Les résultats ne se sont pas faits attendre. De 60 mammites, Patrice Hamoniaux est revenu à 5 ou 6 mammites par an, à niveau de production égale, « alors que c’est le même bâtiment, le même chargement. »

Observer le retour de ses animaux pour leur proposer la ration la plus adaptée est un facteur de performances. Non seulement la ration est mieux valorisée, « avec une amélioration de la marge sur coût alimentaire de 750 à 2 000 €, pour une moyenne mensuelle de 1 500 € », estime Marine Lemasson. En parallèle, la santé et la reproduction s’améliorent aussi. « 2/3 des problèmes de santé, de boiterie, de repro découlent d’un problème alimentaire, souligne la spécialiste. Avec une ration adaptée, soit on évite de créer des soucis de santé, soit on a un animal suffisamment armé pour le gérer. »

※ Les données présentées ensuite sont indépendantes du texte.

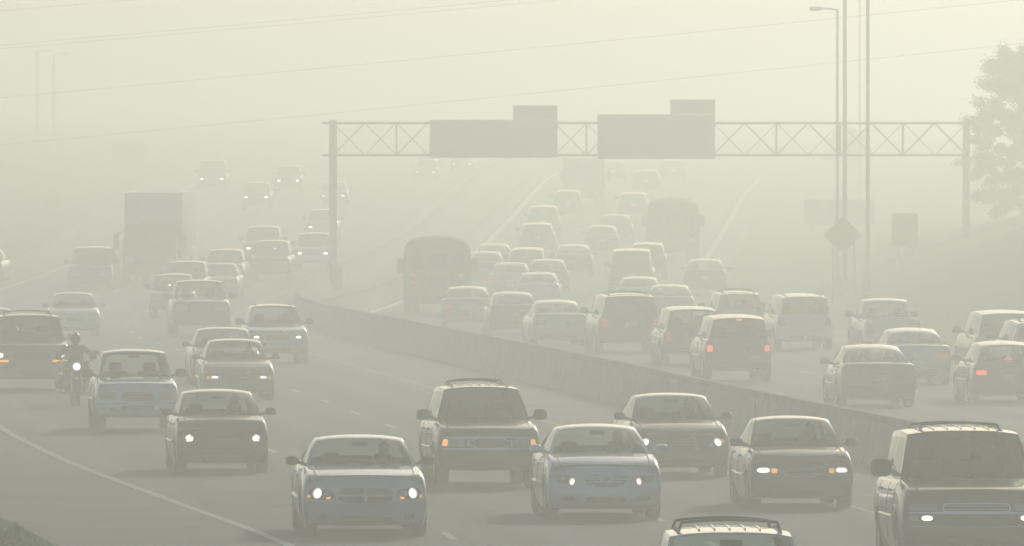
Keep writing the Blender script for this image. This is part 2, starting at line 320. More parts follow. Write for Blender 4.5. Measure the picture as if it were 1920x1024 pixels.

Des conclusions partagées par Patrice Hamoniaux. « Appliquer Obsalim représente des contraintes, mais j’y gagne en sérénité. C’est quand même moins stressant de nourrir et d’observer ses animaux que de les soigner et de se demander quel va être le prochain problème. Économiquement les gains sont conséquents ». Plus serein, l’éleveur a fait et réussi son passage en bio.